Horse Tied To Trailer

Preparing for winter does not look the same for each species of livestock. Horses do quite well in the cold even if they live outside. A three-sided shelter will provide protection from the elements, and a clean place to lie down will help conserve body heat on a cold night. Ensuring proper diet, water intake and exercise level will help your horse stay healthy all winter long.

Just because energy needs are increased due to low temps, it’s not enough to just dump more grain out to your horse. Hay is the best way to increase the amount of energy consumed. The natural fiber fermentation process that occurs in the hindgut produces heat, which will help maintain warmth. If forage quality is poor, a ration balancer can be used to provide balanced vitamins and minerals.

An increase in dietary forage demands an increase in water intake. The average adult horse needs about 10 gallons of water daily. Horses are known to eat snow, but they usually don’t eat enough to satisfy their water needs. If you have a picky drinker, keep the water source clean and ice free. Provide free choice salt year-round. Be sure the water source is large enough for more than one steed to drink at a time. Other ways to increase water consumption include soaking grain, beet pulp or hay cubes with warm water or adding flavor like peppermint oil. Electrolyte supplementation can also encourage drinking but shouldn’t be done every day.

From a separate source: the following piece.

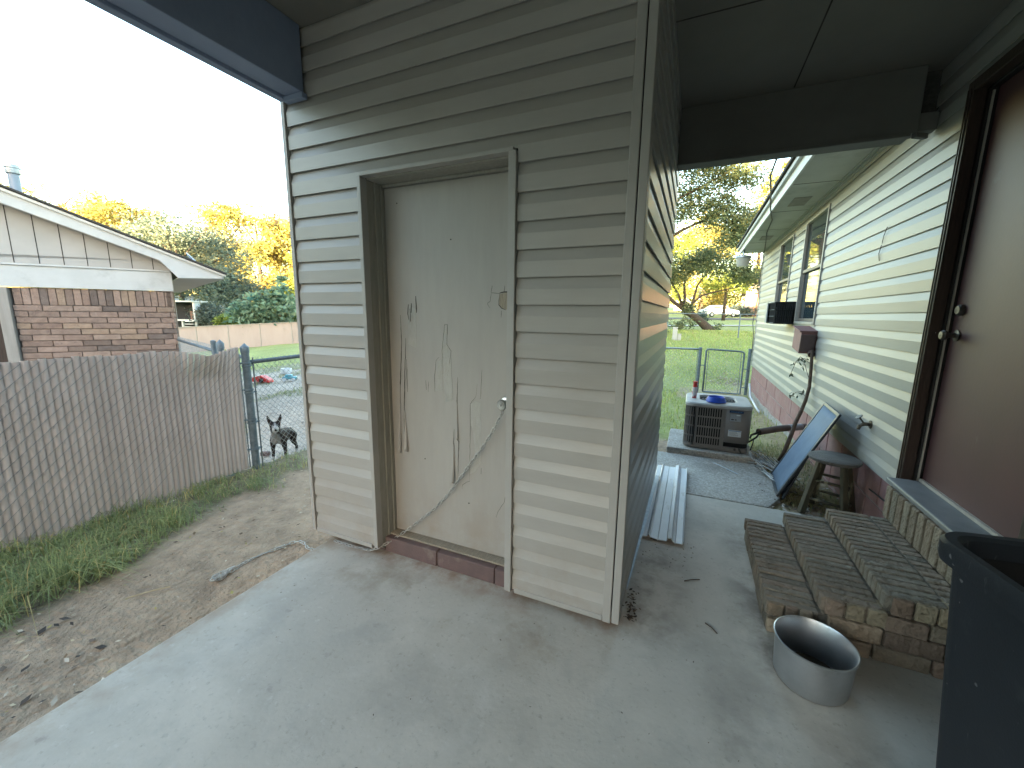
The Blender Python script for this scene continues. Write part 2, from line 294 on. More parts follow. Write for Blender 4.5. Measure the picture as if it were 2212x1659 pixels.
def chainlink(mb, p0, p1, z0, z1, pitch=.055, r=.0016, zf=None):
    """diagonal woven wires between p0 and p1 (xy), z0..z1"""
    d = Vector((p1[0]-p0[0], p1[1]-p0[1], 0)); Ln = d.length; d.normalize(); H = z1-z0
    for sgn in (1, -1):
        s = -H
        while s < Ln+H:
            a, b = (s, s+sgn*H); t0, t1 = 0, 1
            lo, hi = (0, Ln)
            # clip line (a at z0 → b at z1) to 0..Ln
            ts = sorted([(0-a)/(b-a), (Ln-a)/(b-a)]); t0 = max(0, ts[0]); t1 = min(1, ts[1])
            if t1-t0 > .02:
                q = []
                for t in (t0, t1):
                    x = a+(b-a)*t; zz = z0+H*t
                    if zf: zz += zf(x)
                    q.append((p0[0]+d.x*x, p0[1]+d.y*x, zz))
                off = Vector((-d.y, d.x, 0))*r*sgn*.8
                mb.tube([Vector(v)+off for v in q], r, 4, caps=False)
            s += pitch
    return mb

# ---------------------------------------------------------------- ground
def lplane(x, y): return -.149+.0783*x+.0708*y
RP = [(-50, -.2), (-3, -.07), (3, -.05), (5, -.03), (6.1, -.05), (7.1, -.11), (9.6, -.30), (12, -.25), (21.5, .33), (27, .62), (32.5, .82), (65, 1.52), (95, 2.6), (160, 4.5), (500, 7)]
def rprof(y):
    for (a, b), (c, d) in zip(RP, RP[1:]):
        if y <= c: return b+(d-b)*(y-a)/(c-a)
    return RP[-1][1]
def ground_z(x, y):
    near = -.055-.02*sstep(-2.2, -3.6, x)
    L = max(lplane(x, y), -1.9)+.02*max(0, math.hypot(x, y)-45)
    wl = 1-sstep(-4.35, -3.75, x)
    left = near+(L-near)*wl*sstep(-1.5, 2.0, y+.35*max(0, -x-4)) if y < 6 else L
    if y < 6 and y > 2 and x > -4: left = near*(1-sstep(2.8, 6, y))+L*sstep(2.8, 6, y)
    rt = rprof(y)
    ang = math.degrees(math.atan2(x, max(y, .01)))
    wr = sstep(-42, -12, ang) if y > 0 else sstep(-4, -2, x)
    return left*(1-wr)+rt*wr
def grass_mask(x, y):
    """0 dirt … 1 grass"""
    n = nz(x, y, 0, .9)*.6+nz(x, y, 5, 3.1)*.35
    if x < -1.9 and y < 5 and x > -4.6:
        edge = -2.86-.30*max(0, y-.4)+.16*nz(x, y, 2, 1.6)+.05*nz(x, y, 2, 7)
        if y > 2.1: edge = -3.3-.05*(y-2.1)+.2*nz(x, y, 2, 3)
        return 1-sstep(edge-.10, edge+.08, x) if x > -4.05 else sstep(-.1, .3, n-.1)
    ang = math.degrees(math.atan2(x, max(y, .01)))
    if ang < -30:
        d = math.hypot(x, y)
        if d > 17: return 1
        return .8*sstep(.06, .34, n+.5*sstep(11, 18, d)-.10)
    if y > 5.2:
        g = 1.0
        dd = math.hypot(x-1.25, y-8.6)
        g *= .35+.65*sstep(.3, 1.3, x*-1+1.5+.3*n) if y < 10 else 1
        if 10.2 < y < 12: g *= 1-.5*sstep(.6, 1.2, x)
        if y < 10.6 and y > 9.4 and -.2 < x < 1.2: g *= .35
        return min(1, g+.15*n)
    return sstep(-.1, .3, n)*.5
def dirt_col(x, y):
    n = nz(x, y, 1, 1.3)*.5+nz(x, y, 3, 5)*.3
    c = Vector((.385, .285, .20))
    if x < -1.9 and y < 3.5:
        slab = sstep(-2.5, -2.05, x); c = c.lerp(Vector((.46, .31, .20)), .7*slab*sstep(.6, 1.4, y)); c = c.lerp(Vector((.30, .24, .185)), .6*sstep(1.2, .3, y))
    if x < -4.05: c = Vector((.47, .40, .335))
    return c*(1+.35*n)
def build_ground():
    rs = [0]+list(np.geomspace(.35, 6, 110))+list(np.geomspace(6.15, 600, 120)); na = 420; vs = [(0, .0, ground_z(0, 0))]; cols = []
    for r in rs[1:]:
        for k in range(na):
            a = 2*math.pi*k/na; x = r*math.sin(a); y = r*math.cos(a); z = ground_z(x, y)
            if r < 9: z += .010*nz(x, y, 0, 4)+.006*nz(x, y, 0, 13)-.006
            elif r < 60: z += .04*nz(x, y, 0, .5)
            vs.append((x, y, z))
    fs = [(0, 1+(k+1) % na, 1+k) for k in range(na)]
    for i in range(len(rs)-2):
        o = 1+i*na
        fs += [(o+k, o+(k+1) % na, o+na+(k+1) % na, o+na+k) for k in range(na)]
    for x, y, z in vs:
        g = grass_mask(x, y); d = dirt_col(x, y)
        gc = Vector((.29, .32, .115)) if x > -3 else Vector((.22, .225, .115))
        if x < -1.9 and y < 3.2: gc = Vector((.22, .19, .12))
        if math.hypot(x, y) > 17: gc = Vector((.31, .345, .115))
        cols.append((*d.lerp(gc*(1+.3*nz(x, y, 4, .7)), g), 1))
    me = bpy.data.meshes.new('ground'); me.from_pydata(vs, [], fs)
    a = me.color_attributes.new('Col', 'FLOAT_COLOR', 'POINT'); a.data.foreach_set('color', np.array(cols, np.float32).ravel())
    m = pm('soil', (1.05, 1.04, 1.02), (.70, .69, .68), rough=.95, scale=9, bump=1.0, bscale=30, attr=True, detail=12, bdist=.035); blotch(blotch(blotch(m, (.16, .12, .085), 4.5, .56, .74, .55, detail=9, seed=13), (.50, .41, .30), 9, .58, .72, .5, detail=8, seed=21), (.50, .45, .38), 60, .66, .71, .7, detail=3, seed=3)
    me.materials.append(m); o = bpy.data.objects.new('ground', me); COL.objects.link(o); struct(o)
    for p in me.polygons: p.use_smooth = True
build_ground()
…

A working horse through the winter will likely sweat, calling for different care to prevent chills that could lead to hypothermia. A fleece or wool cooler should be placed over the horse when exercise is finished and left in place until the coat is dry. If the horse is blanketed, ensure that the coat is dry before putting the blanket back on. Blanketing over a sweaty, wet coat can worsen a chill. If exercise remains a steady part of your winter routine, clipping the coat is one way to reduce excess sweating.

Should your horse have a blanket? Imagine snow on his back. If the snow is just sitting there, no problem, but when it melts and your horse’s coat gets wet, heat is lost. A fleece or wool cooler will allow the coat to dry without too much heat loss. Older horses or those that have trouble keeping weight on can benefit from the added warmth of a blanket. Blanketing will help these horses conserve energy and stay warm. Horses that are stabled and used to a warm barn will also appreciate a blanket when heading out into bitter winds. The first step in blanketing your horse is to determine the proper size. Using a flexible measuring tape, measure the length of your horse from the center of the chest, along the side to the point of rump, just next to where the tail lies.

Once you start blanketing, the practice will need to continue until the weather warms up. Blanketing can flatten the coat, reducing its insulating ability. Stalled and blanketed horses need vigilance. Remove blankets every few days to check for sores and to ensure that your horse isn’t losing condition.